'Çete başını öldür!'

A -
A +

İznik'te, Çandarlı Halil Paşa Camii karşısında, "Çınardibi" denilen kutlu mekanda Allah dostlarından biri yatıyor. "Davud-i Kayserî" hazretleri... Bir gün, dergahına bir delikanlı gelip hürmetle selamladı bu velîyi. - Hocam, maddi sıkıntı içindeyim. Nasıl bir iş yapsam acaba? Mübarek az düşündükten sonra döndü gence: - Soygunculuk yap! Delikanlı fena halde şaşırmıştı. - Ne!.. Soygunculuk mu dediniz? - Evet evladım. Dağa çık, soygunculuk yap! Allah Allah! Bu nasıl cevaptı böyle? Delikanlı yine de önüne bakıp "Peki" diye mırıldandı. Çünkü onun, gönül ehli bir velî olduğunu iyi biliyordu.
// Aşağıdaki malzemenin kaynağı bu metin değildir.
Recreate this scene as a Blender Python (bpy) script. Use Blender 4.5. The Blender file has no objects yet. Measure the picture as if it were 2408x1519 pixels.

Büyükler boş konuşmaz Çıkıp giderken, "Hayırdır inşallah" dedi kendi kendine: "Mutlaka bir hikmeti var bunun. Zira büyükler boş konuşmazlar"... Dağa çıkıp bir harami çetesiyle karşılaştı az sonra. Ve doğruca reislerine gitti. - Arkadaş, beni de aranıza alır mısınız? Çete başı, şöyle bir süzdü genci: - Olur, ama bir şartla. - Tamam, nedir şartınız? - Ne dersek onu yapacaksın. İtiraz istemem. - Peki peki, ne derseniz yaparım. Biraz sonra bir kervanın oradan geçeceği haberi geldi. Haramiler hemen gizlendiler. Kervan iyice yaklaşınca, birden ortaya çıkıp, sardılar etrafını. Önce bütün malları toplayıp yığdılar bir yere. Sonra, insanları bağladılar tek tek. Sıra öldürmeğe gelmişti o zavallıları. Çete başı çağırdı bu genci. - Heey, gel buraya bakayım! - Buyur reis. 'Sır kalsın aramızda' Elindeki kılıcı uzatıp verdi emrini: - Haydi, sıradan öldür şunları! Delikanlı tereddüt etti bir an. Suçsuz bir adamı öldürmeğe gönlü razı olmadı bir türlü. Ama söz vermişti. Sıkıldı, bunaldı ve yalvardı içinden: - Yâ Rabbî! Yanlış iş yapmaktan koru beni! O anda büyük velîyi gördü önünde. Mübarek eğilip fısıldadı gencin kulağına: - Suçsuzu değil, çete başını öldür! Eh, işareti almıştı. Kılıcı hızla kaldırıp şiddetle çaldı çete reisinin başına. Adam kan revan içinde yere yıkılırken öbürleri toz oldular bir anda. Böylece kervan soyulmaktan, kervancılar ölümden kurtulmuştu. Canlarını ve mallarını kurtaran bu delikanlıya, keseler dolusu altın verip teşekkür ettiler. Genç bir anda zengin olmuştu. Sevinçle koştu dergaha. Büyük velî onu görünce gülümsedi. - Kimseye söyleme. Sır kalsın aramızda. Sonra mı? Bir daha ayrılmadı bu kapıdan. Manevi zenginliğe de kavuştu tez zamanda.